Overclocking, Acoustics, and Temperatures
AMD has a history of struggling with thermals. Considering our air-cooled RX Vega 64 carries a crazy-high 295-watt TDP, we expected the GPU to run louder and hotter than it does. It's not quite whisper-quiet with its fan hitting around 2,400RPM when we gamed with it, but it never became a distraction and certainly never got obnoxious.
In terms of temperatures, we saw it hit a high of 81C. While this is pretty hot, it stayed in the high 70s for the most part, which is warm, but acceptable.

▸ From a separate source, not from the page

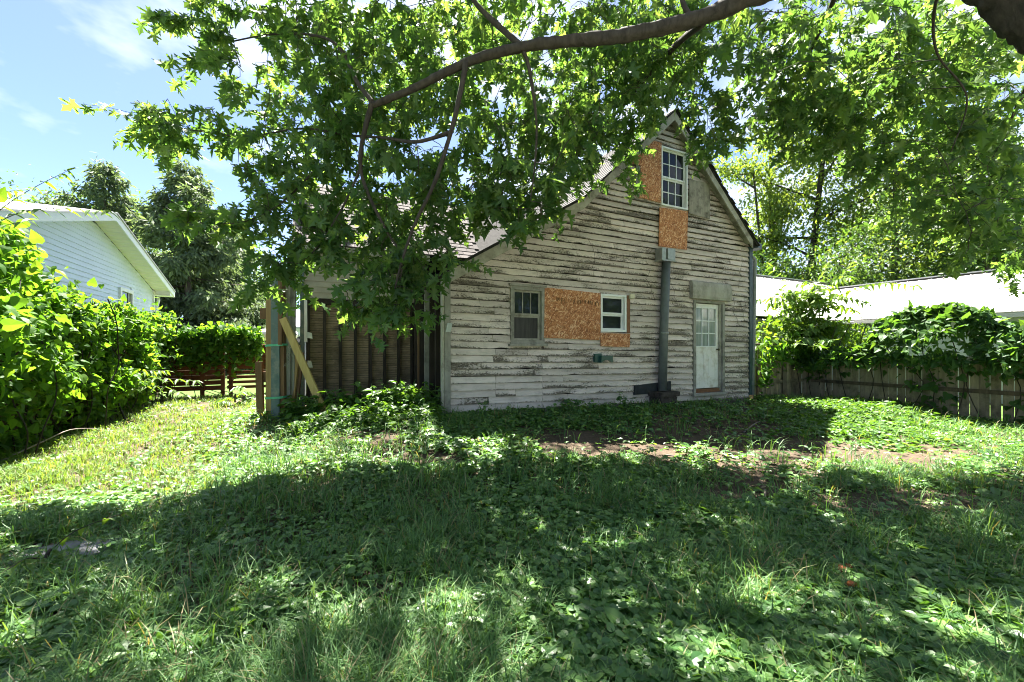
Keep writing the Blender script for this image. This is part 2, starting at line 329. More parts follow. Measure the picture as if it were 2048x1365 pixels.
# ------------------------------------------------------------------ the old house
F = 6.4
def fx(px, py, Y=F): p = onY(px, py, Y); return p.x, p.z
house = thing('wooden_house', 'derelict clapboard house with peeling cream paint and boarded windows', 'house', (5.5, F, 0.2))
hi = Matrix.Translation(house.location).inverted()
def part(mb, name, mat, parent=None, smooth=False, **k):
    o = mb.obj(name, M[mat] if isinstance(mat, str) else mat, None, smooth, **k)
    p = parent or house; o.parent = p
    w = p.location if p.parent is None else Vector()
    o.matrix_parent_inverse = Matrix.Translation(w).inverted(); return o
YR = F - 0.18
R0 = fx(897, 541, YR); R1 = fx(1165, 398, YR); R2 = fx(1348, 222, YR); R3 = fx(1504, 480, YR)
XL = fx(889, 700)[0]; XR = fx(1498, 600)[0]
RX = [R0[0] - 0.06, R0[0], R1[0], R2[0], R3[0]]
def roofz(x): return float(np.interp(x, [R0[0], R1[0], R2[0], R3[0]], [R0[1], R1[1], R2[1], R3[1]]))
# wall behind the boards
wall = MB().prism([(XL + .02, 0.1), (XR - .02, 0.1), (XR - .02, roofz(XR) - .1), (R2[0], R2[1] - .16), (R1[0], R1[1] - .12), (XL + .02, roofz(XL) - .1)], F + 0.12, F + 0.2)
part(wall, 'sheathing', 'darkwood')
def rect(px0, px1, t0, b0, t1, b1, Y=F):
    x0, z0t = fx(px0, t0, Y); _, z0b = fx(px0, b0, Y); x1, z1t = fx(px1, t1, Y); _, z1b = fx(px1, b1, Y)
    return x0, x1, (z0b + z1b) / 2, (z0t + z1t) / 2
OP = {'up': rect(1319, 1371, 294, 413, 308, 421), 'wh': rect(1198, 1249, 589, 664, 591, 665), 'lf': rect(1019, 1086, 575, 688, 575, 688), 'dr': rect(1383, 1446, 603, 786, 603, 785)}
PITCH = 0.1155; Z0 = 0.40
def sag(x, z): return -0.021 * (x - XL) * np.clip(1 - (z - 0.4) / 3.4, 0, 1)
def board(x0, x1, zb, zt, mat, cut=0.0, seed=0):
    r = random.Random(seed); n = max(2, int((x1 - x0) / 0.16) + 1); xs = np.linspace(x0, x1, n); V = []; UV = []; Fc = []
    full = (zt - zb) > PITCH * 0.8; gap = r.uniform(.001, .008) if full else 0.0; ph = r.uniform(0, 6)
    for i, x in enumerate(xs):
        jb = r.gauss(0, 0.0014) + 0.0025 * math.sin(x * 1.7 + ph); bow = 0.003 * math.sin(x * 2.3 + ph * 2) + r.uniform(-0.0012, 0.0012)
        if full and r.random() < 0.05: jb += r.uniform(0.008, 0.022)
        b = zb + jb + float(sag(x, zb)); tt = zt - gap + float(sag(x, zt))
        V += [(x, F - 0.008 + bow * 0.3, tt), (x, F - 0.046 + bow, b), (x, F - 0.006 + bow * 0.5, b + 0.006)]
        UV += [(x, 1.0), (x, 0.0), (x, 0.0)]
    for i in range(n - 1):
        a = 3 * i; Fc += [(a, a + 1, a + 4, a + 3), (a + 1, a + 2, a + 5, a + 4)]
    Fc += [(0, 2, 1), (3 * n - 3, 3 * n - 2, 3 * n - 1)]
    me = bpy.data.meshes.new('clapboard'); me.from_pydata(V, [], Fc); uvl = me.uv_layers.new(name='UVMap')
    for lp in me.loops: uvl.data[lp.index].uv = UV[lp.vertex_index]
    me.update(); o = link('clapboard', me, M[mat]); o.parent = house; o.matrix_parent_inverse = hi; return o
XJ = [fx(p, 700)[0] for p in (990, 1083, 1160, 1185, 1275, 1352, 1370, 1451)]
k = 0; seed = 100
nrow = int((R2[1] - Z0) / PITCH)
for k in range(nrow):
    zb = Z0 + k * PITCH; zt = zb + PITCH; zm = zb + PITCH * 0.5
    xs = np.linspace(XL, XR, 400); ok = [x for x in xs if roofz(x) - 0.10 > zb + float(sag(x, zb))]
    if len(ok) < 8: continue
    a, b = ok[0], ok[-1]
    if a < XL + 0.05: a = XL + 0.085
    if b > XR - 0.05: b = XR - 0.05
    cuts = sorted(rnd.uniform(a, b) for _ in range(max(0, int((b - a) / 2.1))))
    if zb < 1.75: cuts += [x for x in XJ[:2] if rnd.random() < 0.75]
    cuts = sorted(c for c in cuts if a + 0.25 < c < b - 0.25)
    ends = [a]
    for c in cuts:
        if c - ends[-1] > 0.3: ends.append(c)
    ends.append(b)
    pieces = []
    for s0, s1 in zip(ends[:-1], ends[1:]):
        g = 0.0025; segs = [(s0 + g, s1 - g, zb, zt)]
        for (ox0, ox1, oz0, oz1) in OP.values():
            new = []
            for (p0, p1, q0, q1) in segs:
                sg = float(sag((ox0 + ox1) / 2, zm)); lo, hi_ = q0 + sg, q1 + sg
                if p1 <= ox0 or p0 >= ox1 or hi_ <= oz0 or lo >= oz1: new.append((p0, p1, q0, q1)); continue
                if p0 < ox0 - 0.03: new.append((p0, ox0, q0, q1))
                if p1 > ox1 + 0.03: new.append((ox1, p1, q0, q1))
                m0, m1 = max(p0, ox0), min(p1, ox1)
                if hi_ > oz1 + 0.012 and m1 - m0 > 0.03: new.append((m0, m1, oz1 - sg, q1))
                if lo < oz0 - 0.012 and m1 - m0 > 0.03: new.append((m0, m1, q0, oz0 - sg))
            segs = new
        pieces += segs
    for (p0, p1, q0, q1) in pieces:
        if p1 - p0 < 0.03: continue
        mid = (p0 + p1) / 2
        bad = (XJ[0] - .1 < mid < XJ[1] + .3 and 0.95 < zb < 1.45) or mid > XJ[7] - .2 and zb < 1.9 or rnd.random() < 0.10
        good = mid < XJ[1] and zb < 1.35 and not bad
        if mid < XJ[0] and 1.2 < zb < 1.35: good = True
        board(p0, p1, q0, q1, 'clap_bad' if bad else 'clap_good' if good else 'clap', seed=seed); seed += 1
# corner boards, sill beam, foundation
part(MB().box(XL - 0.01, XL + 0.085, F - 0.058, F - 0.008, 0.38, roofz(XL) - .1, 0.003), 'corner_board', 'trimgrey')
part(MB().box(XL - 0.045, XL - 0.012, F - 0.04, F + 0.06, 0.38, roofz(XL) - .1, 0.003), 'corner_board', 'trim')
part(MB().box(XR - 0.05, XR + 0.07, F - 0.05, F + 0.05, 0.3, roofz(XR) + .02, 0.002), 'corner_board', 'tealdark')
zs = [0.26, 0.40]
part(MB().hexa([(XL, F - .02, .27), (XR - .1, F - .02, .12), (XR - .1, F + .1, .12), (XL, F + .1, .27), (XL, F - .02, .41), (XR - .1, F - .02, .245), (XR - .1, F + .1, .245), (XL, F + .1, .41)]), 'sill_beam', 'trimgrey')
for i in range(15):
    x = XL + 0.1 + i * 0.52; w = rnd.uniform(0.38, 0.5); mb = MB().box(x, x + w, F - rnd.uniform(0.0, 0.06), F + 0.2, -0.1, rnd.uniform(0.2, 0.27) - i * 0.006, 0.03)
    part(mb, 'foundation_stone', 'stone')
# rake boards and roof
def slopes(y0, y1, top, thick, pts, name, mat):
    for (xa, za), (xb, zb) in zip(pts[:-1], pts[1:]):
        part(MB().hexa([(xa, y0, za + top - thick), (xb, y0, zb + top - thick), (xb, y1, zb + top - thick), (xa, y1, za + top - thick), (xa, y0, za + top), (xb, y0, zb + top), (xb, y1, zb + top), (xa, y1, za + top)]), name, mat)
E0 = (R0[0] - 0.15, R0[1] - 0.15 * (R1[1] - R0[1]) / (R1[0] - R0[0])); E3 = (R3[0] + 0.14, R3[1] - 0.14 * (R2[1] - R3[1]) / (R3[0] - R2[0]))
prof = [E0, R1, R2, E3]
slopes(YR - 0.03, YR, -0.012, 0.19, [R0, R1, R2, R3], 'rake_board', 'trim')
slopes(YR + 0.001, F + 0.11, -0.06, 0.025, [R0, R1, R2, R3], 'soffit', 'trimgrey')
ROOFY = 12.2
for i, ((xa, za), (xb, zb)) in enumerate(zip(prof[:-1], prof[1:])):
    Ln = math.hypot(xb - xa, zb - za); nrm = Vector((-(zb - za), 0, xb - xa)).normalized(); tx = Vector((xb - xa, 0, zb - za)).normalized()
    A = Vector((xa, 0, za)); roof = part(MB().hexa([tuple(A + nrm * h + tx * s * Ln + Vector((0, y, 0))) for h in (-0.012, 0.02) for s, y in ((0, YR - .05), (1, YR - .05), (1, ROOFY), (0, ROOFY))]), 'roof', 'shingle_dark')
    nC = int(Ln / 0.15); up = 1 if i < 2 else -1       # courses whose butt ends show along the rake
    for c in range(nC):
        s0 = c / nC * Ln; s1 = s0 + 0.19; e = rnd.uniform(-0.03, 0.02); l0, l1 = (0.034, 0.022) if i < 2 else (0.022, 0.034)
        mb = MB().hexa([tuple(A + nrm * h + tx * s + Vector((0, y, 0))) for h2 in (-0.012, 0.0) for s, y, h in ((s0, YR - .08 + e, l0 + h2), (s1, YR - .08 + e, l1 + h2), (s1, ROOFY, l1 + h2), (s0, ROOFY, l0 + h2))])
        part(mb, 'shingle_course', 'shingle_dark', roof)
part(MB().box(XR - 0.06, XR, F + .05, ROOFY, 0.1, roofz(XR) - 0.06), 'side_wall', 'clap')
part(MB().box(XL, XR, ROOFY - .15, ROOFY - .1, 0.1, roofz(XL) - 0.1), 'back_wall', 'clap')
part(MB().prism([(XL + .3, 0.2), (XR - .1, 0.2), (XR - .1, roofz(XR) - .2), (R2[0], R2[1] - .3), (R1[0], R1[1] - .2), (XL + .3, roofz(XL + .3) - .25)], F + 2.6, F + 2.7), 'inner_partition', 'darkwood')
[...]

We tried manually overclocking the card to see how far we could push it, but unfortunately the pre-release drivers that AMD provided prevented us from doing so. We were able to perform a simple overclock by cranking the power preset from "balanced" to "turbo" using AMD's Wattman software, however. Here its core clock hit a high of 1630MHz. This is 84MHz faster than AMD's advertised boost speed.
Conclusion
Some people were hoping that AMD's leading Vega GPU would outperform the GeForce GTX 1080 Ti. Those people may be disappointed with the RX Vega 64, as Nvidia's leading $700 graphics card still remains in a league of its own, but it does largely live up to AMD's claim that it's competitive with the $550 GeForce GTX 1080. As a matter of fact, it runs slightly better at 4K given our results. It won't be able to max out every single 4K game, though. The most graphically demanding games will give it a tough time. AMD says that it's an ideal card to max out ultra-wide 3440x1440p monitors, and we'd agree and say that's where its sweet spot is.
While the RX Vega 64 is a really good card, it's a bit hard to get super excited since it's coming out more than 14 months after the GTX 1080 and doesn't completely trounce it. It also consumes a bewildering amount of power and runs a bit warm.
Still, this doesn't prevent the card from being arguably faster than the GTX 1080 for $50 less. The ball is now in Nvidia's court to respond with either a price drop or a sooner reveal of its upcoming Volta GPUs, because AMD is back with a compelling choice for enthusiast gamers.